Joelma ressaltou a importância do encontro para consolidar políticas públicas culturais mais inclusivas, situando o debate em uma linha do tempo que remonta a mais de uma década de construção coletiva. “A temática dessa mesa, ações afirmativas nas políticas culturais federais, dialoga com dois pontos muito importantes que convém destacar na perspectiva do acumulado histórico do que vem sendo desenvolvido, sobretudo nos últimos treze anos”.
Convidada a falar sobre o papel da Funarte, Maria Marighella destacou a necessidade de transversalizar as políticas afirmativas para todas as linguagens artísticas e de enfrentar a dívida histórica do Estado com populações negras e originárias. “Falar de política pública e das ações afirmativas nesse contexto é dizer diariamente que aquilo que nós fazemos não paga a dor. Mas é o primeiro passo para interromper a violência”, salientou.

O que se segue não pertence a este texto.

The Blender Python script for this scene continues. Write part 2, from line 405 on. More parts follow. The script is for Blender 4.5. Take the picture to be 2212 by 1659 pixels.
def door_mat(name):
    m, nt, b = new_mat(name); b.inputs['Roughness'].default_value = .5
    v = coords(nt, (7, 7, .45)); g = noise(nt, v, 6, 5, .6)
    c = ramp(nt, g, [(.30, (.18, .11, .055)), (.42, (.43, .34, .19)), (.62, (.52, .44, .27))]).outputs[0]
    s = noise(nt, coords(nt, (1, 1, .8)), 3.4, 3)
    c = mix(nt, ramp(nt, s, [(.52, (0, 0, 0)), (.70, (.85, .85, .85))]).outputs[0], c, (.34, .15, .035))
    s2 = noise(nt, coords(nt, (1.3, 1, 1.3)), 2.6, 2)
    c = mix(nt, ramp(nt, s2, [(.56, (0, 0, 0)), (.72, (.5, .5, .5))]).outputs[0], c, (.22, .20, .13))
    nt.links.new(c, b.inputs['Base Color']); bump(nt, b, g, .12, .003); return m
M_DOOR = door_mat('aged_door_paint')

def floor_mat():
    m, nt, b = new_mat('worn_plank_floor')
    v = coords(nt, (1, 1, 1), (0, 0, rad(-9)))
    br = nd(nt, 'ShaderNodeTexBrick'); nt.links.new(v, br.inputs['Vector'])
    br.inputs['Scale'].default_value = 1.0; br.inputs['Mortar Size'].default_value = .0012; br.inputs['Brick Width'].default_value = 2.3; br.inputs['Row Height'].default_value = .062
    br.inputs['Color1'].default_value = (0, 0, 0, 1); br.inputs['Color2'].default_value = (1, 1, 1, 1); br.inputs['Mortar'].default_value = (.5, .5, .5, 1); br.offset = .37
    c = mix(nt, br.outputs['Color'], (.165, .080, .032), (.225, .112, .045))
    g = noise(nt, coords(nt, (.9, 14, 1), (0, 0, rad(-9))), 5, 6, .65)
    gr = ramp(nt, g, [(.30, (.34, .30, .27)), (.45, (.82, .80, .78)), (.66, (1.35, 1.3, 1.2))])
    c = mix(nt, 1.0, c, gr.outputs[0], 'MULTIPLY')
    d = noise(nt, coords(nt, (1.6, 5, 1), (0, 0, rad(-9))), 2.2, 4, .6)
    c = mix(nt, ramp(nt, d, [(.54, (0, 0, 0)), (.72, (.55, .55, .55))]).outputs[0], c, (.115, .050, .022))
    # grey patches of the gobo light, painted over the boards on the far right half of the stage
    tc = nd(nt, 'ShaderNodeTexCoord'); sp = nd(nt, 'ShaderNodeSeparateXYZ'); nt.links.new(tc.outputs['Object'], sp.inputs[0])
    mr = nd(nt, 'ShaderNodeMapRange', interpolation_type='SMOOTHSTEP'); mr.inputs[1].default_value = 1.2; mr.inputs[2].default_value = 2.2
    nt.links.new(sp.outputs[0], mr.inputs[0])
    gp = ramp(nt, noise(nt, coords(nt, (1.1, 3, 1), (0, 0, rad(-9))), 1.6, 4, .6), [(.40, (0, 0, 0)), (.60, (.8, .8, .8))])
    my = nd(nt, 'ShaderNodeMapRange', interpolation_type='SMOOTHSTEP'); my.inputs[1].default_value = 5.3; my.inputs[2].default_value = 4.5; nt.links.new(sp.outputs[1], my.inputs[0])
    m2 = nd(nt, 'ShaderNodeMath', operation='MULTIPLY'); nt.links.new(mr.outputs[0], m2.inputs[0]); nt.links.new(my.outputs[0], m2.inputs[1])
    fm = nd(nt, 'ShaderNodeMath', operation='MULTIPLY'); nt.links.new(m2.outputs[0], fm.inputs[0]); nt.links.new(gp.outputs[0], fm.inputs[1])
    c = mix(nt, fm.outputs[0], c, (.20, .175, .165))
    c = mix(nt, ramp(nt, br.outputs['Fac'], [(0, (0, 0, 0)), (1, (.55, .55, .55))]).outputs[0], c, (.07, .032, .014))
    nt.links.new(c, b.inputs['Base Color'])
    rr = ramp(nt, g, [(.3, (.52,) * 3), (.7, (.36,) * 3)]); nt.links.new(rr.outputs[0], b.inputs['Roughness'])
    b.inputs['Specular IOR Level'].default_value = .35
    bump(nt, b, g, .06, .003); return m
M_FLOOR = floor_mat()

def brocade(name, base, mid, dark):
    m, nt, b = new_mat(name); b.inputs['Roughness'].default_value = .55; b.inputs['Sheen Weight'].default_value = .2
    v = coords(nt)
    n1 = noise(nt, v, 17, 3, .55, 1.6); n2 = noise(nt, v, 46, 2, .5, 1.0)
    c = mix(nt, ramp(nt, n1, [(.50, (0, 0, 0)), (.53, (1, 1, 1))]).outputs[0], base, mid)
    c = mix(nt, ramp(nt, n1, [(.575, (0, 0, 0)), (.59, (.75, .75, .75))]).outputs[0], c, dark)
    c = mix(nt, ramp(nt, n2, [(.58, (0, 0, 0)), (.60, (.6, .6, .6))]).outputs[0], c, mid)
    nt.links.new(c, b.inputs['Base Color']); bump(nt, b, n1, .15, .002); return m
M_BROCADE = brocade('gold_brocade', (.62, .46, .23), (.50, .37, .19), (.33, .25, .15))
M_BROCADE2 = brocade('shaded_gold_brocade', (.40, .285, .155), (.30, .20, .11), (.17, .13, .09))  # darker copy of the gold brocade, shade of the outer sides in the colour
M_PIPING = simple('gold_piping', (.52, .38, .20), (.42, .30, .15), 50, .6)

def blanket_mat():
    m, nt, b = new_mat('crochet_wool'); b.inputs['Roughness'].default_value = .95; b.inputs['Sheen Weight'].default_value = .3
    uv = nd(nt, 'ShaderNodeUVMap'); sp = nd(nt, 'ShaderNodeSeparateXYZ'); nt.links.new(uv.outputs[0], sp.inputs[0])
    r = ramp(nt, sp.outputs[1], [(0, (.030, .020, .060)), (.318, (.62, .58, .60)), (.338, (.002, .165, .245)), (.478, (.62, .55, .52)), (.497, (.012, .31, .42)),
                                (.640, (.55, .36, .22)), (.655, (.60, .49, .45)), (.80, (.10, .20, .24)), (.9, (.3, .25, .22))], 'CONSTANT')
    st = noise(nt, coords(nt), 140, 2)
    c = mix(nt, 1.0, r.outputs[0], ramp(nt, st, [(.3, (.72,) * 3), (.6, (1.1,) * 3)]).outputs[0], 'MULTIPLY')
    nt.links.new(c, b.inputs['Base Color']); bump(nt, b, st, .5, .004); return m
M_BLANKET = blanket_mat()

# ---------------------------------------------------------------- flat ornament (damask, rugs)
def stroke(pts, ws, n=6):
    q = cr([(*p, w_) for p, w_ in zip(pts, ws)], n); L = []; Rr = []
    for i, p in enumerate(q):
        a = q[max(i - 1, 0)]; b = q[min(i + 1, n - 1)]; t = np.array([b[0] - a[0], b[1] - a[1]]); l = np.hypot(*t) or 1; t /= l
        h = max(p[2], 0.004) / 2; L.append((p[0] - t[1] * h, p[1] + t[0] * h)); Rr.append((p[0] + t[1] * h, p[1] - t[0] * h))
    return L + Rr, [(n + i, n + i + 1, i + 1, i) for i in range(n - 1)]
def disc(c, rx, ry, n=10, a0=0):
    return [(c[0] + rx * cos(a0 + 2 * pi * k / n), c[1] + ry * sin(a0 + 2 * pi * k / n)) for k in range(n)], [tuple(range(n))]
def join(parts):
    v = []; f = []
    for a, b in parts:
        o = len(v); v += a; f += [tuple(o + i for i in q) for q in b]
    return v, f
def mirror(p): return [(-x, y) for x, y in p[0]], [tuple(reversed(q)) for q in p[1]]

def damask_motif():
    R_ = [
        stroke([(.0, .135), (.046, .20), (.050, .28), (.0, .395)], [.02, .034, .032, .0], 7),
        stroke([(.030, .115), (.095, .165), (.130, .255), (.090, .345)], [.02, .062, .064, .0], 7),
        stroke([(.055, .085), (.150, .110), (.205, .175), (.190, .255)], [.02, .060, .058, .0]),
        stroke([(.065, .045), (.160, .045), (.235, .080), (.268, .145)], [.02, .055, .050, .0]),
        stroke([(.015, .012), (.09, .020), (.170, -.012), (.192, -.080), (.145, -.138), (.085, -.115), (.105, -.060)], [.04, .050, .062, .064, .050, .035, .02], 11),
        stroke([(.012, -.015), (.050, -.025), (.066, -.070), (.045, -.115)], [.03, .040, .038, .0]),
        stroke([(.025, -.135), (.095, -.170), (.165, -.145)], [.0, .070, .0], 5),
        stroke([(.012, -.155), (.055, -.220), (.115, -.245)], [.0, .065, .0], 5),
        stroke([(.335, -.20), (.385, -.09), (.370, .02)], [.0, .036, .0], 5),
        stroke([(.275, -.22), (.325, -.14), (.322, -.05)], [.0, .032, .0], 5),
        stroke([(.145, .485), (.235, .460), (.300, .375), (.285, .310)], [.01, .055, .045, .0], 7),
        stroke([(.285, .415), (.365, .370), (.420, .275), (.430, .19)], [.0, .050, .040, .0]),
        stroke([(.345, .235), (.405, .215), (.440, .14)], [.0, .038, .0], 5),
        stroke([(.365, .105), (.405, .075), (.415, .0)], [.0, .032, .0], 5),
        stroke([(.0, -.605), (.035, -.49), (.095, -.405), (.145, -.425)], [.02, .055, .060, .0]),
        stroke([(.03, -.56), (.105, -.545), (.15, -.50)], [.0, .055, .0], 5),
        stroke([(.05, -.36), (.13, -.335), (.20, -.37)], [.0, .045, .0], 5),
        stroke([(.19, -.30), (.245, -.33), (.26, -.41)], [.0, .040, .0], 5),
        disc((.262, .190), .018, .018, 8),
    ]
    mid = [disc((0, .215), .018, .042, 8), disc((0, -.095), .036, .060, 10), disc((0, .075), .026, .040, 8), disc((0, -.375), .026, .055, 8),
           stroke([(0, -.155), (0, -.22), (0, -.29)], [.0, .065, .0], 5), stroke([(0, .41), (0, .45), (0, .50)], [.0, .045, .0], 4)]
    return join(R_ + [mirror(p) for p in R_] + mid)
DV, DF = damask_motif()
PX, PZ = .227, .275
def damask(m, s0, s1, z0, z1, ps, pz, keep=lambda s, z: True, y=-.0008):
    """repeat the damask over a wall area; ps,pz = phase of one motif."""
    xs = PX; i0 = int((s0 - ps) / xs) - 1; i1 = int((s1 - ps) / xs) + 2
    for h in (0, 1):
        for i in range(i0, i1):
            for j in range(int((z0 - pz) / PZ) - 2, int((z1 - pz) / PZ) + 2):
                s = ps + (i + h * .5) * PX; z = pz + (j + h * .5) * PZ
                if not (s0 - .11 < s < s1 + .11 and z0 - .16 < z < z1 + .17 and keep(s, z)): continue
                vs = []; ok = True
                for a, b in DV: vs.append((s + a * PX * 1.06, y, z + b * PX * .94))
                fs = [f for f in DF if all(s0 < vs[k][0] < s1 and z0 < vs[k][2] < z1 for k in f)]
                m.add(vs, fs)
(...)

A presidenta da Fundação lembrou que políticas como a Aldir Blanc reservaram percentuais de recursos para populações negras, indígenas e pessoas com deficiência, além de promover equidade de gênero e empregabilidade para pessoas trans.
Juuara Juareza trouxe ao debate a experiência do Programa Nacional dos Comitês de Cultura, que atua em 24 estados e no DF, reunindo mais de 600 agentes territoriais e priorizando diversidade e justiça social. Os dados do programa revelam uma base plural: a maioria são mulheres, com alta representatividade de pessoas negras, jovens, indígenas, quilombolas, trans e com deficiência.
Por fim, João Jorge Rodrigues recuperou a trajetória histórica das ações afirmativas no Brasil e o pioneirismo da Fundação Cultural Palmares, criada em 1988 como primeiro instrumento federal de valorização da cultura afro-brasileira. Ele lembrou que ações afirmativas surgiram no pós-Segunda Guerra Mundial como resposta a desigualdades profundas e que o Brasil, historicamente, direcionou políticas a grupos privilegiados, deixando populações negras e indígenas à margem.
“A Fundação Palmares foi o primeiro instrumento de ação afirmativa do Estado brasileiro. Antes da Constituição Cidadã”. Ele completou “Ação afirmativa é para gerar oportunidades e, num futuro próximo, ajudar que o Brasil se desenvolvesse. Um país como esse não pode ser chamado de civilizado sem isso”, concluiu o presidente da Palmares.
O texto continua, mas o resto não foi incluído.